The same question that Maines asked himself, he now asks people who don’t understand trans kids and their fight for civil rights. “I ask them, what are you afraid of? If we could talk about it and have those hard conversations, we can usually come to some agreement that they’re just kids. They’re just trying to be like everybody else.”
Because all these dads want for their kids: For their children to be able to live normal lives. To be able to take them camping, to take them on fishing trips. One of the dads, Frank Gonzales, said in the film, “I think back to some of the outdoor experiences that I’ve had with my dad. This is what I want to pass on to my kids: respecting nature, loving nature. But it’s not safe for us all the time.”
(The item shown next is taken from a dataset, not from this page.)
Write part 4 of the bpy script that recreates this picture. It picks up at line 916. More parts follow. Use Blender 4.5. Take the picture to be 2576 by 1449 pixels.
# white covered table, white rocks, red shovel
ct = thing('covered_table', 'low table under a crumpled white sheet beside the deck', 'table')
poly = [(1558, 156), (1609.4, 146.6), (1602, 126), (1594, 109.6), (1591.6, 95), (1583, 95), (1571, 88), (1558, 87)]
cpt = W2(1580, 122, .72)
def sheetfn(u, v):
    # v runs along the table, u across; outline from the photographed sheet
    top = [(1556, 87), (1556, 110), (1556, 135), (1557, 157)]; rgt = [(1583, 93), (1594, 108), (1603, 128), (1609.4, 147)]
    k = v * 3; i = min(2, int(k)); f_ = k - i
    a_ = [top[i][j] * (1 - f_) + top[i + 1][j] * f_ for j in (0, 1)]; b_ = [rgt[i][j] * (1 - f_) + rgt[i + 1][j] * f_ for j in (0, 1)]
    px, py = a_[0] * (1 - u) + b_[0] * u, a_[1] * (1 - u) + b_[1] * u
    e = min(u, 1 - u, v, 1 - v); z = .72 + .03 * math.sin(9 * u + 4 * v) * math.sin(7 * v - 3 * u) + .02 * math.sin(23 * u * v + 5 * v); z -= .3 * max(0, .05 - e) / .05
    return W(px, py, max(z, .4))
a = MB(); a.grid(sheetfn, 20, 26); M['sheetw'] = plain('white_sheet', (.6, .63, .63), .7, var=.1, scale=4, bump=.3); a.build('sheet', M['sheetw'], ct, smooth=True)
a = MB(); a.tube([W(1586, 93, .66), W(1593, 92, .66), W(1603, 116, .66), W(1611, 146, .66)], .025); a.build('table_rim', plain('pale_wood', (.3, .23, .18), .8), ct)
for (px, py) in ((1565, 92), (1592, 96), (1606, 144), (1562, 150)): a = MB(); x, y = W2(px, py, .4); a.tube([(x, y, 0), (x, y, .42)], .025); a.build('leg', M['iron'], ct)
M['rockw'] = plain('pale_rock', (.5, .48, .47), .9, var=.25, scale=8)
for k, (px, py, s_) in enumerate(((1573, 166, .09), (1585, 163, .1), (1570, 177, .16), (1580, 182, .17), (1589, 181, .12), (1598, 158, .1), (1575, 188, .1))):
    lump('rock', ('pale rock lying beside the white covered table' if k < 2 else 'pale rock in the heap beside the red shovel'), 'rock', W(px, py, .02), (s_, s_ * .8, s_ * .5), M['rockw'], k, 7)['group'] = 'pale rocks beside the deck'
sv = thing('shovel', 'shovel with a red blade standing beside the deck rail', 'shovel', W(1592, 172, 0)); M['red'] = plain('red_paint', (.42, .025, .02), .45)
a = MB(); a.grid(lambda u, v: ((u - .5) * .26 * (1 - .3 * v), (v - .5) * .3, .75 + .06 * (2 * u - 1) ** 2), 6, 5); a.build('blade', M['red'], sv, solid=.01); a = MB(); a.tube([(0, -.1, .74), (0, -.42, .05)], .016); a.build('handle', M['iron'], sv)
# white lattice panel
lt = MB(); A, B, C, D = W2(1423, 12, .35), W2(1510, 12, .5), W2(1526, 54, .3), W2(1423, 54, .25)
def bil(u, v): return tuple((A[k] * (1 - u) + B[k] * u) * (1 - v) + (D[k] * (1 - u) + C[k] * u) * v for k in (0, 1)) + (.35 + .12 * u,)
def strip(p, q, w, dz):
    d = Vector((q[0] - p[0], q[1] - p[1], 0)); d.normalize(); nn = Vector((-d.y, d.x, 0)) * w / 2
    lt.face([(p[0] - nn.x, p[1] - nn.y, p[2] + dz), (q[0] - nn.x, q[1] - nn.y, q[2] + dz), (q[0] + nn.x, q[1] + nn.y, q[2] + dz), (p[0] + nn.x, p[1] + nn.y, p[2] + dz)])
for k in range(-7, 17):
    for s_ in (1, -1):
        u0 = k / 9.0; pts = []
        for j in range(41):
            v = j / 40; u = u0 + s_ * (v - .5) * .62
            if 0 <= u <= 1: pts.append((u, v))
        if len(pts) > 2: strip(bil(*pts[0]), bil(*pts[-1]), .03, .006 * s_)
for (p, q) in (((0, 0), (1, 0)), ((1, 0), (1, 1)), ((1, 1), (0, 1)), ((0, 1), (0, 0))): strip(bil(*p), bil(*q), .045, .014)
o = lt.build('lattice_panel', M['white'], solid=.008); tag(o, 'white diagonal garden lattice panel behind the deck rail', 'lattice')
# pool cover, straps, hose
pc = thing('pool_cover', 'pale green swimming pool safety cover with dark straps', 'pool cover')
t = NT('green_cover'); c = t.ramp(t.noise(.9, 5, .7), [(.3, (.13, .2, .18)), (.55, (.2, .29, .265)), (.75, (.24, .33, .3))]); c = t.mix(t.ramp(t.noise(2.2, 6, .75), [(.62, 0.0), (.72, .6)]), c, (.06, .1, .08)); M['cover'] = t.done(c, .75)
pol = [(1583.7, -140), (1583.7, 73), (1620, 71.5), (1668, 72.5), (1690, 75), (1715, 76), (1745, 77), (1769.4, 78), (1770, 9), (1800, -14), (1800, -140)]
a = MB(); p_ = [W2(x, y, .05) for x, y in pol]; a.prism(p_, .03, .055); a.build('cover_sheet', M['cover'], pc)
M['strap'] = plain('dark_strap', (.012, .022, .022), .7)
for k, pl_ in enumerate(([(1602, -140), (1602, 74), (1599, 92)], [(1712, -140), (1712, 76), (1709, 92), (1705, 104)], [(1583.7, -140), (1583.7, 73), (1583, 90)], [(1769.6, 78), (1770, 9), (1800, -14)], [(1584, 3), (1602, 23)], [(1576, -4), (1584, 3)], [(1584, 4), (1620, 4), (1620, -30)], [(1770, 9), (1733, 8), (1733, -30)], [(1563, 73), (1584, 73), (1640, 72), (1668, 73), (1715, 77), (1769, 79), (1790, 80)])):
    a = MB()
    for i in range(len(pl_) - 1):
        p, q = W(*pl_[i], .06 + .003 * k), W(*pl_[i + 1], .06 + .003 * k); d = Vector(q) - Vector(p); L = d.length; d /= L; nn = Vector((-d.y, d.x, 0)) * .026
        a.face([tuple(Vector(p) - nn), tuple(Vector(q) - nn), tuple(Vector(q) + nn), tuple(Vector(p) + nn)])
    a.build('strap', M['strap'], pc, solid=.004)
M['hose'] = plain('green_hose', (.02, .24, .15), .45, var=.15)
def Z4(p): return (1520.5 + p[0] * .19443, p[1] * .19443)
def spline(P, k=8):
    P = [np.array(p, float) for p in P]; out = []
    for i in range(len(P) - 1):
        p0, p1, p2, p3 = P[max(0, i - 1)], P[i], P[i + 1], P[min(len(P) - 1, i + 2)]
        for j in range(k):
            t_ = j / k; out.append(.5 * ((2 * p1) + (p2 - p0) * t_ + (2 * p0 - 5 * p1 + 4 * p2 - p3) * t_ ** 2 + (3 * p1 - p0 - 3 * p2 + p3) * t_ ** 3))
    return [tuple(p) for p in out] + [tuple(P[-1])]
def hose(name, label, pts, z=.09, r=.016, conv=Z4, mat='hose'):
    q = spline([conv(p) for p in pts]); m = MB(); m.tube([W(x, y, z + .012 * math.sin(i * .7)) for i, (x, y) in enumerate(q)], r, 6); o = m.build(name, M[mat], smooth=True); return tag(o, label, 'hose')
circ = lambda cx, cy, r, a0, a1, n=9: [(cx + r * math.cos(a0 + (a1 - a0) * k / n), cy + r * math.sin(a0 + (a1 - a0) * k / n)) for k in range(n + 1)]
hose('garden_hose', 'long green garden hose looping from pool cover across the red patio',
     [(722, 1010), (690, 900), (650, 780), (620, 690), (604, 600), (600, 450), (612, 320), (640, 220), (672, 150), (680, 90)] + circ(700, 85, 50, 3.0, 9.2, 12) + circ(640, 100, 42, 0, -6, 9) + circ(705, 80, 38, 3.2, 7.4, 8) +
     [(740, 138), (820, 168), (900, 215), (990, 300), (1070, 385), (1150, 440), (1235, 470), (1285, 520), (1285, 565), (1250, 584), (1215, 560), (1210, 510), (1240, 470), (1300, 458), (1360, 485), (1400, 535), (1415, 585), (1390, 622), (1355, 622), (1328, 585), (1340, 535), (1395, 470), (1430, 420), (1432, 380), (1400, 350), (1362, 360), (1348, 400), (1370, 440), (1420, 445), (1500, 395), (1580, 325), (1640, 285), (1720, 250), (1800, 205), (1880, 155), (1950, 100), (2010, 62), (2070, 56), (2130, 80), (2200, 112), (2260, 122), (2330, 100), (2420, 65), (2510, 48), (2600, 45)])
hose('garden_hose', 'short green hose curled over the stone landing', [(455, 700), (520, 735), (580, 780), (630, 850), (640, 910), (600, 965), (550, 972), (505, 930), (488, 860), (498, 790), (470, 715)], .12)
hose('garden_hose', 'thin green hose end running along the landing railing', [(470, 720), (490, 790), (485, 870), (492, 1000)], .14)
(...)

The director of the short film, Luchina Fisher, is the mother of a trans child herself. But she wanted to focus the documentary on dads because they don’t often get recognized in the same way that moms advocating for their trans kids do with organizations like Mama Bears and films like Fisher’s Mama Gloria. “There are dads out there who are speaking up, who are showing up, and they need to be seen and heard in the way that mothers are,” she says.
“I hope that other dads see the importance of not just going through things in an isolated way, but to build community and the importance of having other men, brothers, people from different geographies, experiences, and races to connect with around your children. That you shouldn’t have to go through such experiences alone, and that by building community, there’s strength there.”